The Prime Minister is the leader of a nation which is modelled on the democratic Westminster system. He has advisers be they Cabinet colleagues or civil servants. He has a duty to listen to his advisers and act on their advice. The Prime Minister’s affidavit (of 16/9/99) clearly shows he received advice. He says, at paragraph 8, “I have no reason to doubt the genuineness of this information”. His Lordship Palmer J says at Page 8 of his judgment of 1st October 1999, “...........and as long as it is shown he had acted in good faith (which is not challenged in this instance)..........”. It follows then that the evidence I have shows that the Prime Minister acted after information or advice had been given to him. There is then no evidence of bad faith on the part of the Prime Minister.
Is that an end to that matter? No. It could be argued that “high handed presumption” is something less than bad faith. If that is the case I would respectfully suggest that the Prime Minister, by acting on what he believed to be genuine information, would not be said to have acted with high handed presumption.
Turning now to the question of ulterior motive, there does not seem to me to be any argument raised by the Plaintiff on this issue. In any event I cannot see in any of the papers before the Court any evidence of an ulterior motive on the part of the Defendant.
That then leaves the question of whether there is anything special or unusual in the case. The only unusual element in this case was the fact that the Prime Minister declined to produce further evidence when invited to do so. I can only speculate as to why he acted in that manner. It is clear from His Lordship’s notes that the Attorney Generals Chambers had discussed the matter with the Defendant and that there had been a conscious decision not to proceed with the filing of an affidavit. It may have been that the Prime Minister felt that politically it would be wrong to proceed further, it may have for reasons of security. I just do not know. What I do feel however is that this decision not to proceed is not reason enough to “penalise” the Defendant in costs.
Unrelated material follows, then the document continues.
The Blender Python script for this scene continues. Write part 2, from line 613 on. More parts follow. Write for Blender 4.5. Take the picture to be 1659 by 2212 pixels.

We then turn the allegations of fraud. I respectfully suggest the allegations of “treason” by the Defendant are, in this particular case, the equivalent of allegations of fraud. However, there is no evidence to suggest that the Prime Minister knew the allegations were false or irrelevant. As I have indicated earlier, the Defendant acted on advice or information which he believed to be genuine.
We are left then with the issue of whether the Defendant should have known that the deportation order would not stand up to legal scrutiny. There is nothing in His Lordship’s judgment of 1st October 1999 which roundly condemns the Prime Minister. His Lordship merely says (at page 13) that there were insufficient facts to satisfy the objective test and that unless further evidence were introduced then the Court would have little option but to find that the Prime Minister “had little or no reason.......”, to make the deportation order.
In all the circumstances of the case I will decline to award the Plaintiff costs on an indemnity basis.